Saturday, October 9, 2010

From Mid April until now, I have lost 35 lbs. This is how I did it.

When the Y said they were closing the hot tub, I started going there as much as I could because I just had to use it while it was still there. This started a routine of Mon, Wed, Fri that I would go work out. It was almost no fail. If I didn't feel like it, I still went. I made the time, because I liked how it makes me feel.
My goal is to be there for at least two hours. That was easy to do when I wasn't working during 7 weeks out of the summer. Now, that I am working, it's not quite two hours but I really try to get a good workout in. I do different things to keep from getting bored. I walk around the inside track. I have my mp3 player for music. I have the basketball players to watch. If I feel like getting some reading in, I ride a bike. If I feel like watching tv, I use the elliptical machine. All I have to do is plug in my head phones and I can choose the tv station. This is a treat for me since I don't have cable tv. The program on the machine lasts on 1/2 hour but sometimes I am so into what I am watching that I will reset it and go for another 1/2 hour. In June, I started swimming laps. I have always enjoyed swimming but the main pool has only certain times you can swim where the lap pool is open all the time. I am not one to usually say that things happen for a reason but the closing of the hot tub forever and the closing of the pool to fix the drains has made some positive changes in my exercise levels. I no longer just go once to three times a month.

I really crave working out. I believe it helps me keep a level head. I am more calm and relaxed and if I have anything bothering me after a good work out, I feel a lot better.

On the days, that I don't go to the Y. I try to walk my dogs or find another way to get a little workout in. But that hasn't been happening too much lately.

Well, I am just going to leave you with this part, because I have a very sore back and can't type too much more.

Wednesday, October 6, 2010

I made it to 35 lbs down. I will give you the run down on the changes that I have made in a few days. Right now, I am too busy bitching and complaining because I have lower back pain. I hope everyone is doing well.

Monday, October 4, 2010

Tonight, was my volunteer night at Meld. It was pretty normal. I was lucky enough to get two little girls in there tonight and got to hold one quite a bit and feel her soft skin rest on me. Priceless.

Then, the guy who drives some of the girls said that one of the Mom's was found dead in a van with a guy. He didn't say if it was one of the Mom's who come to the group or not. But he said as he was picking one up that has two kids that there was a lot of people out there. If that's the case, then two babies under two are without a Mom. It made me cry. Too young of a girl and too evil of a world.

The amount that has been raised for Meld in 25.00. That includes me adding my five a week.

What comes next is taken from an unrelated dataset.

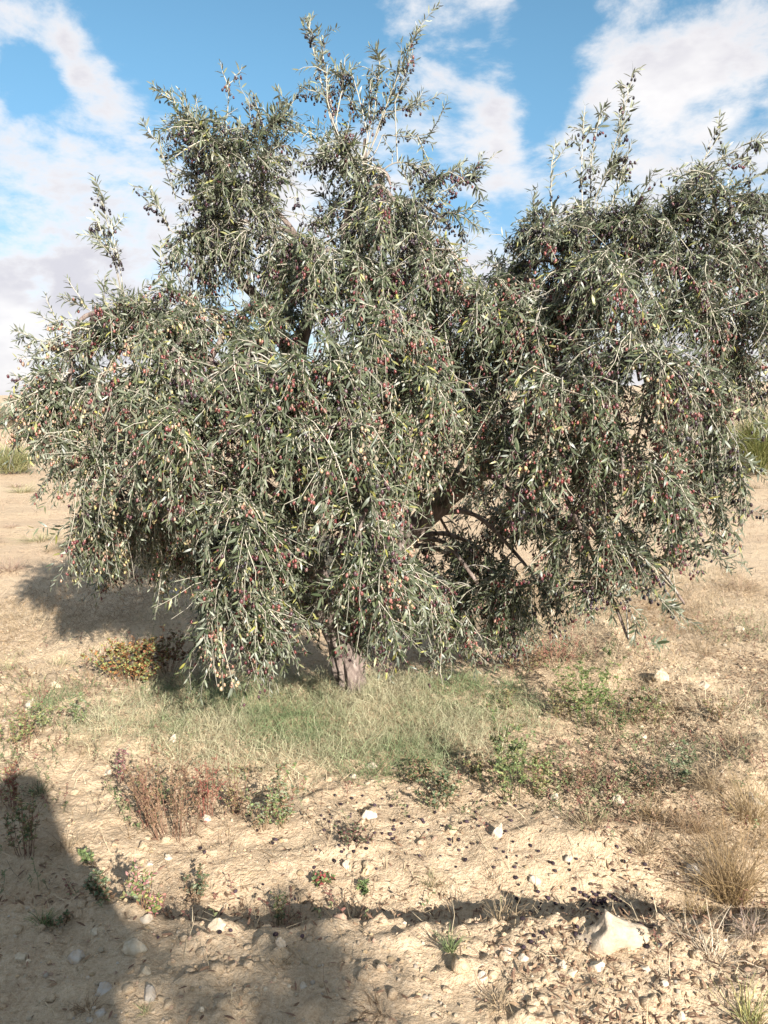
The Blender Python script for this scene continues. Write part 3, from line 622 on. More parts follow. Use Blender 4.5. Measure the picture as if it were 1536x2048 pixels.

I still hope to be able to give them a decent check.

Friday, October 1, 2010

Dear birthfather (Todd)

There is this news story going around. You can read it here. It's about a young boy who's natural father wants to raise his son and he was almost adopted and they been fighting every since. The father is going to win in this case and I am happy about that.
I know it's not the story that I wanted for my daughter. I didn't want her to be removed from her home to live with you. It's not that I kept her from you though. You ran off and as a 15 year old, I freaked out and didn't name you. It was so easy. I am not bragging. I am not proud of this. I think it's so wrong that fathers are not getting a say in the adoptions of their children. I believe in my heart that you were not ready to be a Dad but it didn't mean that you had zero rights and for that I am deeply sorry. Where are you today? Do you wonder about Izzy? I am sorry that I said I was raped. I just freaked. I am so glad that she didn't grow up knowing that story of how she came about, because it's false. I hope your doing well. I am no longer afraid of you. I used to have night mares about seeing you again. I have been honest with my current husband so I am not afraid. I hope to see you again someday. I would like to know your side of our story.